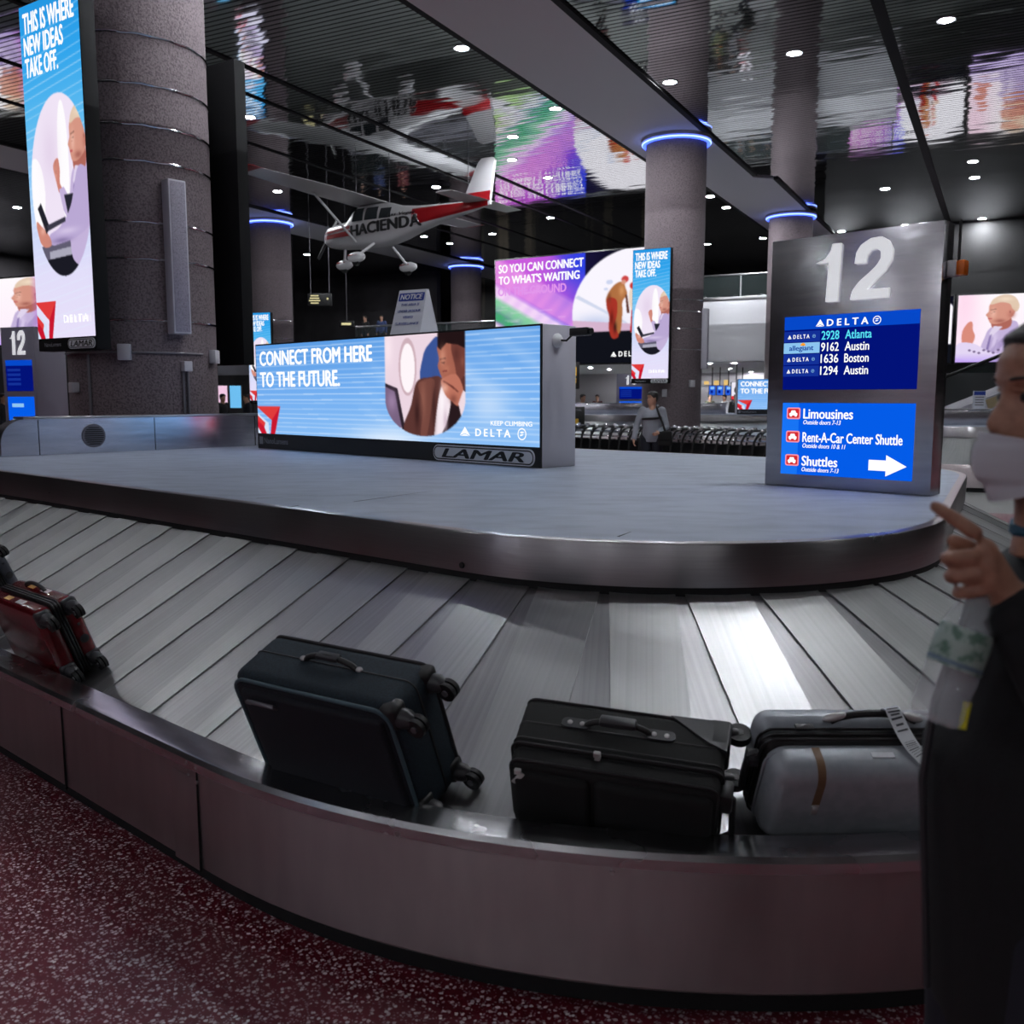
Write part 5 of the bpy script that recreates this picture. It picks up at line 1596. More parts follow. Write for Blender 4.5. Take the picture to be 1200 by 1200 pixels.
# lettering on the side facing the hall
def side_text(body, x0, x1, z0, z1, mat_, bold, rise=0.0, shear=0.0):
    o = lettering(body, 0, 0, 1, 1, mat_, fus, 0, bold=bold, shear=shear)
    me = o.data
    co = np.zeros(len(me.vertices) * 3); me.vertices.foreach_get('co', co); co = co.reshape(-1, 3)
    new = np.zeros_like(co)
    for i, (u, y, v) in enumerate(co):
        x = x0 + (x1 - x0) * u
        z = z0 + (z1 - z0) * v + rise * u
        new[i] = (x, side_y(x, z, .022 - y), z)
    me.vertices.foreach_set('co', new.ravel()); me.update()
    return o
M['plane_black'] = pmat('aircraft_black_letters', (.012, .012, .014, 1), .4)
side_text('HACIENDA', .72, -2.75, -1.20, -.78, M['plane_white'], .12, .17)
o = side_text('HACIENDA', .68, -2.72, -1.18, -.80, M['plane_black'], .06, .17)
o.data.vertices.foreach_set('co', (np.array([v.co[:] for v in o.data.vertices]) + np.array([0, .012, 0])).ravel())
side_text('Las Vegas', -1.2, -2.45, -.66, -.52, M['plane_black'], .03, .03, .3)
for k, (x, y) in enumerate(((.1, .8), (.1, -.8), (-4.6, .0))):
    w_ = thing('suspension_cable', ('thin cable holding the plane\'s near wing', 'thin cable holding the plane\'s far wing', 'thin cable holding the plane\'s tail')[k], 'cable')
    p0 = pl.matrix_world @ Vector((x, y, .05 if k < 2 else -.35))
    w_.location = p0
    m = MB(); m.cyl((0, 0, 0), (0, 0, max(.05, CEIL - p0.z)), .012, None, 6); m.build('wire', M['conduit'], w_)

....

TASK TO COMPLETE
Repeat the material verbatim. Do not carry over any picture.

EXERCISE OUTPUT
Write part 5 of the bpy script that recreates this picture. It picks up at line 1596. More parts follow. Write for Blender 4.5. Take the picture to be 1200 by 1200 pixels.
# lettering on the side facing the hall
def side_text(body, x0, x1, z0, z1, mat_, bold, rise=0.0, shear=0.0):
    o = lettering(body, 0, 0, 1, 1, mat_, fus, 0, bold=bold, shear=shear)
    me = o.data
    co = np.zeros(len(me.vertices) * 3); me.vertices.foreach_get('co', co); co = co.reshape(-1, 3)
    new = np.zeros_like(co)
    for i, (u, y, v) in enumerate(co):
        x = x0 + (x1 - x0) * u
        z = z0 + (z1 - z0) * v + rise * u
        new[i] = (x, side_y(x, z, .022 - y), z)
    me.vertices.foreach_set('co', new.ravel()); me.update()
    return o
M['plane_black'] = pmat('aircraft_black_letters', (.012, .012, .014, 1), .4)
side_text('HACIENDA', .72, -2.75, -1.20, -.78, M['plane_white'], .12, .17)
o = side_text('HACIENDA', .68, -2.72, -1.18, -.80, M['plane_black'], .06, .17)
o.data.vertices.foreach_set('co', (np.array([v.co[:] for v in o.data.vertices]) + np.array([0, .012, 0])).ravel())
side_text('Las Vegas', -1.2, -2.45, -.66, -.52, M['plane_black'], .03, .03, .3)
for k, (x, y) in enumerate(((.1, .8), (.1, -.8), (-4.6, .0))):
    w_ = thing('suspension_cable', ('thin cable holding the plane\'s near wing', 'thin cable holding the plane\'s far wing', 'thin cable holding the plane\'s tail')[k], 'cable')
    p0 = pl.matrix_world @ Vector((x, y, .05 if k < 2 else -.35))
    w_.location = p0
    m = MB(); m.cyl((0, 0, 0), (0, 0, max(.05, CEIL - p0.z)), .012, None, 6); m.build('wire', M['conduit'], w_)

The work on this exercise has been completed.